"They were accordingly placed in Mr. Brown's possession, who, when he published Jackson's letter to the Globe, alluding to this passage asserting that Erving had laid the foundation of a treaty with Spain, fixing the western limit at the Rio Grande, otherwise called the Rio del Norte, subjoined the following note: 'That this boundary could have been obtained was doubtless the belief of our minister; but the offer of the Spanish government was probably to the Colorado—certainly a line far west of the Sabine.'

"This is the note of Aaron Vail Brown, and my fellow-citizens will please to observe,—

"First, That it blows to atoms the whole statement of Andrew Jackson that Erving had laid the foundation of a treaty by which our western bounds upon the Spanish possessions should be at the Rio Grande; and, of course, grinds to impalpable powder his charge that our government did give up that important territory when it was at its option to retain it.

"Secondly, That this note of Aaron Vail Brown, while it so effectually demolishes Jackson's fable of Erving's treaty with Spain for the boundary of the Rio del Norte, and his libellous charge against our government for surrendering the territory which they had the option to retain, is, with this exception, as wide and as wilful a departure from the truth as the calumny of Jackson itself, which it indirectly contradicts."

Mr. Adams then enters into a lucid and elaborate statement of Erving's connection with this negotiation with the Spanish government, with minute and important illustrations, highly interesting and conclusive; severely animadverting upon the conduct of General Jackson and Mr. Brown. He says:

"The object of the publication of that letter of Andrew Jackson was to trump up a shadow of argument for a pretended reännexation of Texas to the United States, by a fabulous pretension that it had been treacherously surrendered to Spain, in the Florida treaty of 1819, by our government,—meaning thereby the Secretary of State of that day, John Quincy Adams,—in return for greater obligations than any one public servant of this nation was ever indebted for to another. The argument for the annexation, or reännexation, of Texas is as gross an imposture as ever was palmed upon the credulity of an honest people."

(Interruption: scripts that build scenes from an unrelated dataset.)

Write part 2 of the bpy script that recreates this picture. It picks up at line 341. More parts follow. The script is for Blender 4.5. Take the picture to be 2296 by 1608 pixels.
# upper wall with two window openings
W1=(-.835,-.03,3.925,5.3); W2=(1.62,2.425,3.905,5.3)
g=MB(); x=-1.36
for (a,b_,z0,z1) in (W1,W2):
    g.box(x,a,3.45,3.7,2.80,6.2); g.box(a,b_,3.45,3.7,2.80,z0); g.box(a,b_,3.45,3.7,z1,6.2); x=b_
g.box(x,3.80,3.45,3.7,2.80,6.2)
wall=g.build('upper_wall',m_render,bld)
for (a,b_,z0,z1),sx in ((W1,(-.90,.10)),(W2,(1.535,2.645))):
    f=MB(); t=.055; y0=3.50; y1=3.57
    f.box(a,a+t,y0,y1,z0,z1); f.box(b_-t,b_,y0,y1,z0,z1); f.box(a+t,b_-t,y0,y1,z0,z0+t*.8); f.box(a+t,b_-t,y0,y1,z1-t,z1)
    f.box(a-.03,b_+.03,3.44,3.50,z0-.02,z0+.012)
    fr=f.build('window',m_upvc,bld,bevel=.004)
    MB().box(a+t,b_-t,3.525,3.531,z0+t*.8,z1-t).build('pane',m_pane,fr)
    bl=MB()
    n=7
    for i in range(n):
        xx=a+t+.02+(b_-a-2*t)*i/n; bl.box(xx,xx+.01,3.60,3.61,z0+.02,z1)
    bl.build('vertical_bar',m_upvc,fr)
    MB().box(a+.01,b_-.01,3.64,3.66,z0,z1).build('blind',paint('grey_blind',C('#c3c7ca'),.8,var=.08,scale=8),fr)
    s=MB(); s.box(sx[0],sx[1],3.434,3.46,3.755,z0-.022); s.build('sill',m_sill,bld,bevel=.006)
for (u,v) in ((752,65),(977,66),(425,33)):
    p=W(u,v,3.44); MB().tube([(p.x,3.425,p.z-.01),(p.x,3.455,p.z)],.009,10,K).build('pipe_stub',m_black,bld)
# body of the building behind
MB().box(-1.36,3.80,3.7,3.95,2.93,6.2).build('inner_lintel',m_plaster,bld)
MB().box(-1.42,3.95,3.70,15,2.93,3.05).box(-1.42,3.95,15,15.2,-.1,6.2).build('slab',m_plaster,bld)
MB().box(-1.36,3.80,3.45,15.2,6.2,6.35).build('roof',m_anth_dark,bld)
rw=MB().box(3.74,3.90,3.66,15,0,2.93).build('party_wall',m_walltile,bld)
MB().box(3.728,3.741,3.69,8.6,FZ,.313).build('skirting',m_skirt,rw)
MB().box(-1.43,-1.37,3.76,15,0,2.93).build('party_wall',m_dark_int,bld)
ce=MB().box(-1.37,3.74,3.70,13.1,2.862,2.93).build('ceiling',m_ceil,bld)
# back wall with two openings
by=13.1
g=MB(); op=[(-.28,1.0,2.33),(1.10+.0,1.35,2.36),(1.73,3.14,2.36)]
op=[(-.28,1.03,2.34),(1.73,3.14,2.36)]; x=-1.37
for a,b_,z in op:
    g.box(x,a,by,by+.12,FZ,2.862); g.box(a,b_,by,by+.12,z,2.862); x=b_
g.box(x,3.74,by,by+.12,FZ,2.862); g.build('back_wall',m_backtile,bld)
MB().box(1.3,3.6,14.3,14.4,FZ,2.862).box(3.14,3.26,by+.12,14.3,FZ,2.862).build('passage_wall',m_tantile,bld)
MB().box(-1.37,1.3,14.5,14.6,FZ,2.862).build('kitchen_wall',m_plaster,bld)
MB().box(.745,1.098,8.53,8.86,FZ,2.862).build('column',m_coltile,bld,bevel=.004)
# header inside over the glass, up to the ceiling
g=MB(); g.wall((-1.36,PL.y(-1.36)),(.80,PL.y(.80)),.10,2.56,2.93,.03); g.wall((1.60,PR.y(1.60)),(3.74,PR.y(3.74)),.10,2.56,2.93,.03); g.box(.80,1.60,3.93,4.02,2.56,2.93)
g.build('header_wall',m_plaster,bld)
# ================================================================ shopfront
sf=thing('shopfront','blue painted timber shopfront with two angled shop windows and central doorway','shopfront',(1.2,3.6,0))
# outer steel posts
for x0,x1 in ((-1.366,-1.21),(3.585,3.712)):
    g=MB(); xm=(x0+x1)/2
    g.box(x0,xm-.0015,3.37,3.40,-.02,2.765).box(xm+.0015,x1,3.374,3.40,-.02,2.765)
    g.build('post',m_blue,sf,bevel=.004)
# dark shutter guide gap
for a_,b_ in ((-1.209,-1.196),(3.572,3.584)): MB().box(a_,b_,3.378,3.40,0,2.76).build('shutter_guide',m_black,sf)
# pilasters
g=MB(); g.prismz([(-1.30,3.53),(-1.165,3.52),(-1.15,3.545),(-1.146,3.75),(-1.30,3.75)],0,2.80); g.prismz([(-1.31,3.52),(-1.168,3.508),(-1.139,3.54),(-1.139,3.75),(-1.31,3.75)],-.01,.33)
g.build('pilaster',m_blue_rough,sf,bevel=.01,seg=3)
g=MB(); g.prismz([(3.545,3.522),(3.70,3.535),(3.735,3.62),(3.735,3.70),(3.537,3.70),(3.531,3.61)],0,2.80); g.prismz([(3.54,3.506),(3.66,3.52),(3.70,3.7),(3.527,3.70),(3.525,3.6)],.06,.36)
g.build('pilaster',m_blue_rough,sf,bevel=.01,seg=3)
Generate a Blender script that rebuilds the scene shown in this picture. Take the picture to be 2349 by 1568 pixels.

In conclusion Mr. Adams addresses in a serious and exciting strain of eloquence the young men of Boston; and, after recapitulating part of an oration which he delivered on the 4th of July, 1793, before their fathers and forefathers, in that city, he closes thus:

"Young men of Boston, the generations of men to whom fifty-one years bygone I gave this solemn pledge have passed entirely away. They in whose name I gave it are, like him who addresses you, dropping into the grave. But they have redeemed their and my pledge. They were your fathers, and they have maintained the freedom transmitted to them by their sires of the war of independence. They have transmitted that freedom to you; and upon you now devolves the duty of transmitting it unimpaired to your posterity. Your trial is approaching. The spirit of freedom and the spirit of slavery are drawing together for the deadly conflict of arms. The annexation of Texas to this Union is the blast of a trumpet for a foreign, civil, servile, and Indian war, of which the government of your country, fallen into faithless hands, have already twice given the signal: first by a shameless treaty, rejected by a virtuous Senate; and again by the glove of defiance hurled by the apostle of nullification at the avowed policy of the British empire peacefully to promote the extinction of slavery throughout the world. Young men of Boston, burnish your armor—prepare for the conflict; and I say to you, in the language of Galgacus to the ancient Britons, 'Think of your forefathers! think of your posterity!'"[49] ]

On the 30th of the same month Mr. Adams delivered to his constituents at Weymouth an address equally elaborate, comprehensive, and historical, in a like fervid and characteristic spirit,[50] ] which thus concludes:

"Texas and slavery are interwoven in every banner floating on the Democratic breeze. 'Freedom or death' should be inscribed on ours. A war for slavery! Can you enlist under such a standard? May the Ruler of the universe preserve you from such degradation! 'Freedom! Peace! Union!' be this the watchword of your camp; and if Ate, hot from hell, will come and cry 'Havoc!' fight—fight and conquer, under the banner of universal freedom."